Movie Poster Of The Week – The Bad News Bears

Not the best resolution on this picture, but it’s the best I could find…

A lot of the posters I highlight in this column will be from the 1970’s – not only because it is a favorite film era for me personally, but also because some of the best poster artists worked at that time.  This was before the much-more pedestrian use of photography became the norm for movie art in the 80’s and 90’s.

Jack Davis, the very distinctive MAD Magazine cartoonist, was the perfect choice for The Bad News Bears in 1976.  His wacky, juvenile, anarchic but sly drawing style fit the story of a misfit little league baseball team like an old worn-in catcher’s mitt.

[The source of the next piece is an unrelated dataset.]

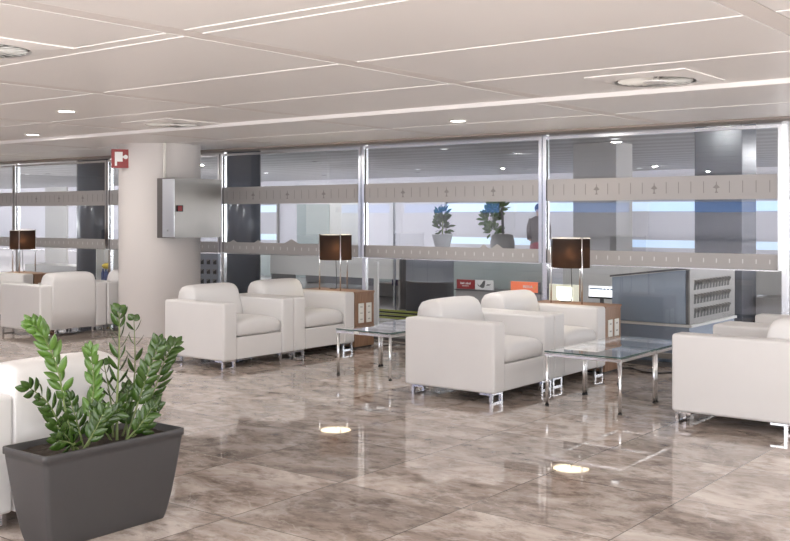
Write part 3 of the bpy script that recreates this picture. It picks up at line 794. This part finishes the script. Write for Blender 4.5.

Zoom in and check out the details of the motley crew in the background.  Has anyone ever captured Walter Matthau’s hound-dog mug any better?  Probably only Al Hirschfeld in the New York Times.  Davis gets the attitude just right.  Tapping the ash from his cigar and cradling a beer bottle.  Tatum O’Neal at age 14 may have been more of a challenge and the likeness is a little more generic, but he captures her confidence.  Hard to believe now, but at the time, a girl playing little league baseball was still controversial, almost a political statement. Her pose on the poster says: “What’s the problem?  Deal with it.” The whole irreverent style tells us, that despite the young cast, this is NOT a kid’s movie.

(And it wasn’t…  It was actually a pretty sophisticated satire on the American sickness of competition, the belief that winning is everything.  Like most 70’s films, it had a blunt unapologetic edge.  Bill Lancaster – yep, actor Burt’s son – wrote an absolutely brilliant script, and went on to write The Thing as well)

The Bears, breaking out the beers

The fact that Davis was the artist for all those wonderful movie parodies in MAD Magazine and was here using those talents to advertise the very same movie they would later mock was a kind of meta-perfection. That’s why I love it.  It’s not the most beautiful piece of art on it’s own, obviously, but it captures a pop culture moment and is a sublime representation of a classic comedy.

Look at the weak airbrushed rip-off art they made for the weak airbrushed remake in 2005.

Ugh.  The kids have been literally smoothed over and made “cool”.

They even try to make freakish Billy Bob Thornton look good.

You could write a whole thesis paper on how this sums up the different eras – the one sloppy and wild and creative, the latter cleaner and prettier and still trying to imitate the earlier time.

It also contrasts a true artist with a mere illustrator.  (Sorry, Anonymous Studio Hack)

On top of his enormous legacy in hundreds of issues of MAD, Davis did similarly gonzo posters for Stanley Kramer’s It’s A Mad, Mad, Mad, Mad World, Woody Allen’s Bananas, and Robert Altman’s The Long Goodbye.  

Like all the greats, you know his work instantly when you see it.  It’s wonderfully rude.  It’s ridiculous, busy, overcrowded with detail.  Wikipedia says all his characters have “distorted anatomy…big heads, skinny legs, and extremely big feet”.  Yeah, so?  What’s the problem?  Deal with it.

Long live da’ Bears.  The original uncool messy ones, with big heads and feet…

And long live Mr. Jack Davis, who turns 90 this year.